All the branches of knowledge, which continue to develop as the thought of the spectacle, have to justify a society without justification, and constitute a general science of false consciousness. This thought is completely conditioned by the fact that it cannot and will not investigate its own material basis in the spectacular system.
In order to understand “structuralist” categories, one must keep in mind, as with every historical social science, that the categories express forms as well as conditions of existence. Just as one cannot appraise the value of a man in terms of the conception he has of himself, one cannot appraise–and admire–this particular society by taking as indisputably true the language it speaks to itself; “...we cannot judge such epochs of transformation by their own consciousness; on the contrary, this consciousness must rather be explained in the light of the contradictions of material life...” Structure is the daughter of present power. Structuralism is the thought guaranteed by the State which regards the present conditions of spectacular “communication” as an absolute. Its method of studying the code of messages is itself nothing but the product, and the acknowledgement, of a society where communication exists in the form of a cascade of hierarchic signals. Consequently it is not structuralism which serves to prove the transhistorical validity of the society of the spectacle; it is on the contrary the society of the spectacle imposing itself as massive reality which serves to prove the cold dream of structuralism.
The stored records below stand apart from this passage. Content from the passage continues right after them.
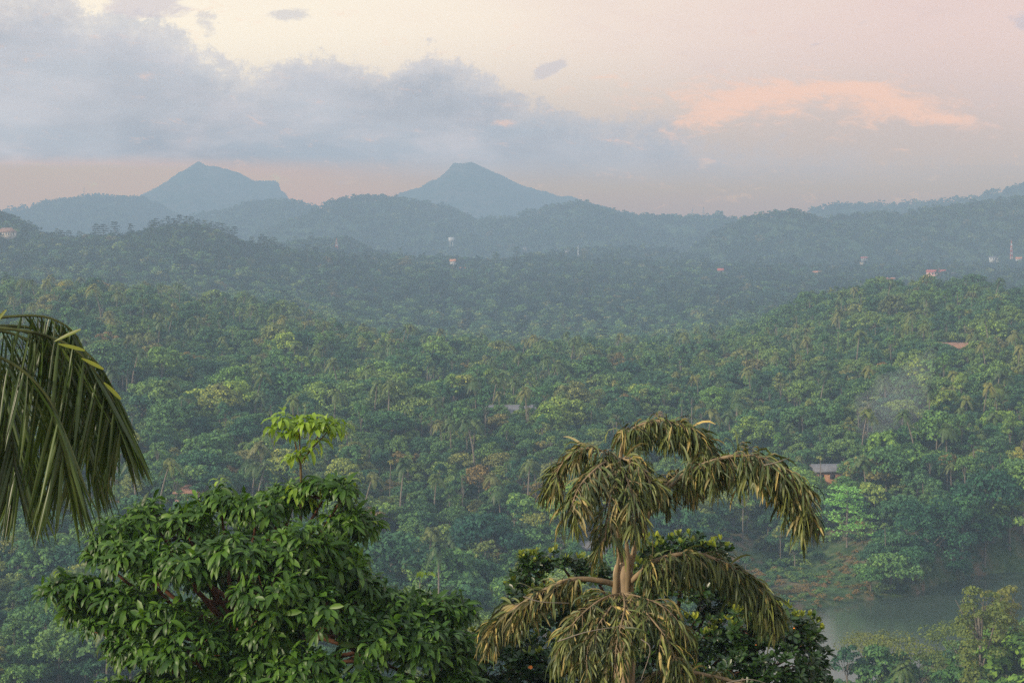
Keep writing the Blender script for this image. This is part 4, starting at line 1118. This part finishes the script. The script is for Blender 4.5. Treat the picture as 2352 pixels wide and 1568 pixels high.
for (px, py, rx, ry, dy) in CLA:
    c = PT(px, py, YA) + np.array([0, dy, 0]); ax = np.array([rx * k_, (rx + ry) * .5 * k_, ry * k_]) * .92
    n = int(rx * ry / 145) + 8
    th = rgF.uniform(0, 2 * np.pi, n); sz = rgF.uniform(-.55, 1, n); cc = np.sqrt(1 - sz ** 2)
    dirs = np.stack([np.cos(th) * cc, np.sin(th) * cc, sz], 1); dirs[:, 1] = np.where(rgF.random(n) < .6, -np.abs(dirs[:, 1]), dirs[:, 1])
    pos = c + dirs * ax * rgF.uniform(.65, 1.0, (n, 1)); up = nrm(dirs * .7 + np.array([0, 0, .9]))
    rosettes(fol, pos - baseA, up, (7, 11), rgF.uniform(.15, .32, n), .25, (-15, 55), (.25, 1.0), rgF)
    # limb from the trunk to the clump, twigs to the whorls
    j = rootA + np.array([0, 0, rgF.uniform(-1.2, .6) if py > 1350 else rgF.uniform(0, .9)])
    mid = (j + c) / 2 + np.array([0, 0, -.25 if py < 1450 else .1])
    tube(lim, curve([j, mid, c - np.array([0, 0, .15])], 7) - baseA, np.linspace(.055, .02, 7), 6, False)
    for q in pos[::2]: tube(twig, [c - baseA - np.array([0, 0, .12]), (c + q) / 2 - baseA - np.array([0, 0, .06]), q - baseA], [.016, .012, .008], 4, False)
fol.build('foliage', M['bigleaf'], treeA, True)
lim.build('branches', M['redbark'], treeA, True); twig.build('twigs', M['redbark'], treeA)
tk = MB(); tube(tk, curve([PT(560, 2620, YA), PT(545, 1900, YA), PT(550, 1480, YA), PT(580, 1340, YA), PT(640, 1200, YA)], 24) - baseA, np.interp(np.linspace(0, 1, 24), [0, .5, 1], [.16, .10, .03]), 10)
tk.build('trunk', M['redbark'], treeA, True)
sh_ = MB(); P_ = lambda a, b, d=0: PT(a, b, YA + d) - baseA
for pts, r0 in [([(690, 1200), (692, 1130), (690, 1062)], .026), ([(690, 1064), (680, 1030), (672, 975)], .016), ([(690, 1064), (688, 1010), (688, 968)], .014), ([(690, 1064), (715, 1030), (738, 985)], .016), ([(715, 1030), (745, 1000), (768, 965)], .012)]:
    tube(sh_, curve([P_(*q) for q in pts], 6), np.linspace(r0, r0 * .7, 6), 5)
so = sh_.build('shoot_stem', M['stemgreen'], treeA, True)
sl = MB(); C_ = np.array([P_(632, 990), P_(645, 965, -.1), P_(712, 958), P_(728, 970, -.1), P_(752, 975, -.15), P_(785, 975), P_(770, 985, .1), P_(676, 985, -.1), P_(660, 1000, -.1), P_(730, 1010), P_(705, 1140), P_(725, 1120, -.1), P_(668, 1135), P_(760, 1110), P_(800, 1105), P_(668, 968), P_(640, 975, .05), P_(655, 955), P_(690, 962), P_(700, 970, -.1), P_(738, 980), P_(768, 966), P_(750, 962, .1), P_(722, 985, -.1), P_(690, 1042), P_(678, 1048), P_(710, 1030), P_(700, 1128), P_(680, 1120)])
rosettes(sl, C_, np.array([nrm(np.array([rgF.uniform(-.3, .3), rgF.uniform(-.3, .3), 1])) for _ in C_]), (7, 9), .29, .24, (-10, 40), (.5, 1.0), rgF)
rosettes(sl, np.array([P_(650, 945)]), np.array([[0, 0, 1.0]]), (4, 4), .10, .45, (30, 60), (.1, .3), rgF)
rosettes(sl, np.array([P_(505, 1105), P_(845, 1200), P_(215, 1335), P_(980, 1322), P_(145, 1316)]), np.tile([[0, 0, 1.0]], (5, 1)), (4, 6), .2, .27, (10, 50), (.4, .8), rgF)
sl.build('shoot_leaves', M['shoot'], so, True)

# ---- the glossy round-leaved bush behind the palm ------------------------------
YC = 33.0; kc = YC / FX
CLC = [(1222, 1306, 45, 36, 0), (1290, 1298, 56, 36, 0), (1362, 1314, 45, 34, 0), (1200, 1360, 42, 45, .2), (1498, 1268, 48, 34, 0), (1570, 1262, 60, 36, 0), (1640, 1268, 40, 30, 0), (1480, 1328, 60, 50, -.3), (1250, 1385, 90, 60, -.5), (1350, 1400, 80, 60, -.6), (1560, 1330, 80, 56, -.4), (1640, 1340, 60, 50, -.1),
       (1700, 1432, 90, 60, -.6), (1790, 1432, 80, 56, -.5), (1845, 1462, 50, 50, 0), (1866, 1520, 40, 46, 0), (1760, 1500, 100, 60, -1), (1650, 1520, 100, 66, -1), (1560, 1450, 90, 66, -.8), (1150, 1470, 80, 60, -.3), (1120, 1540, 90, 56, -.4), (1240, 1480, 90, 60, -.9), (1330, 1530, 90, 60, -1), (1450, 1530, 90, 66, -.9),
       (1450, 1430, 80, 66, -.6), (1840, 1560, 70, 40, -.5), (1220, 1570, 110, 50, -.8), (1550, 1575, 110, 50, -1), (1720, 1575, 110, 50, -1), (1660, 1400, 70, 46, 0)]
bush = empty('glossy_tree', PT(1530, 2500, YC)); tag(bush, 'rounded tree with small glossy leaves and yellow-green tips behind the drooping palm', 'tree'); bC = np.array(bush.location)
fb = MB(); ft = MB(); lb = MB()
rootC = PT(1540, 1620, YC)
OBO = [0.15, 0.6, 0.95, 1.0, 0.35]
for (px, py, rx, ry, dy) in CLC:
    c = PT(px, py, YC) + np.array([0, dy, 0]); ax = np.array([rx * kc, (rx + ry) * .5 * kc, ry * kc])
    n = int(rx * ry / 62) + 8
    th = rgF.uniform(0, 2 * np.pi, n); sz = rgF.uniform(-.6, 1, n); cc = np.sqrt(1 - sz ** 2)
    dirs = np.stack([np.cos(th) * cc, np.sin(th) * cc, sz], 1); dirs[:, 1] = np.where(rgF.random(n) < .65, -np.abs(dirs[:, 1]), dirs[:, 1])
    pos = c + dirs * ax * rgF.uniform(.6, 1.03, (n, 1)); up = nrm(dirs * .6 + np.array([0, 0, 1.0]) + rgF.normal(size=(n, 3)) * .2)
    tip = (rgF.random(n) < np.clip((sz - .1) * .9, 0.05, .75)) & (py < 1500)
    rosettes(fb, pos[~tip] - bC, up[~tip], (6, 8), .135, .46, (0, 60), (.0, .3), rgF, OBO, 3 + 1)
    rosettes(fb, pos[tip] - bC - up[tip] * .03, up[tip], (4, 6), .13, .46, (0, 40), (.0, .3), rgF, OBO, 4)
    rosettes(ft, pos[tip] - bC + up[tip] * .02, up[tip], (3, 5), .115, .48, (45, 80), (-.1, .15), rgF, OBO, 4)
    tube(lb, curve([rootC, (rootC + c) / 2 + [0, .1, -.1], c], 6) - bC, np.linspace(.06, .02, 6), 5, False)
    for q in pos[::6]: tube(lb, [c - bC, q - bC], [.012, .006], 3, False)
fb.build('foliage', M['bushleaf'], bush, True); ft.build('leaf_tips', M['bushtip'], bush, True); lb.build('branches', M['redbark'], bush)
tk = MB(); tube(tk, curve([PT(1530, 2520, YC), PT(1540, 1900, YC), PT(1540, 1600, YC)], 10) - bC, np.linspace(.16, .08, 10), 8); tk.build('trunk', M['redbark'], bush, True)
dl = MB(); q_ = np.array([PT(1213, 1532, YC - 2.2), PT(1822, 1442, YC - 1.5), PT(1738, 1480, YC - 2)]) - bC
leaf_strips(dl, q_, np.array([[.6, -.3, .3], [.5, -.5, .4], [-.4, -.3, .2]]), np.array([[0, -1, .4]] * 3), [.08, .03, .03], [.06, .02, .02], .4, OBO, .1); dl.build('dead_leaf', M['fallen'], bush)

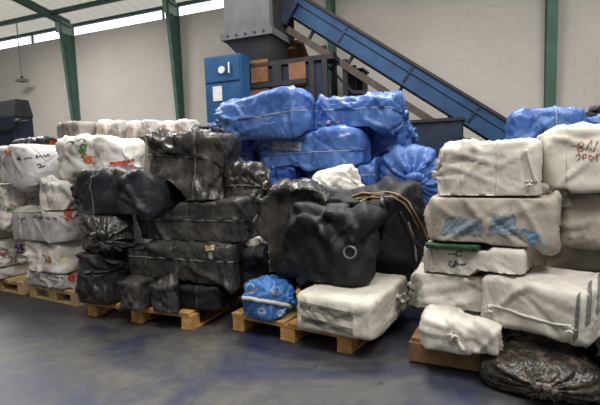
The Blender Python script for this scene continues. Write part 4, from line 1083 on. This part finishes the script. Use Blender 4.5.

When society loses the community of the society of myth, it must lose all the references of a really common language until the time when the rifts within the inactive community can be surmounted by the inauguration of the real historical community. When art, which was the common language of social inaction, becomes independent art in the modern sense, emerging from its original religious universe and becoming individual production of separate works, it too experiences the movement that dominates the history of the entirety of separate culture. The affirmation of its independence is the beginning of its disintegration.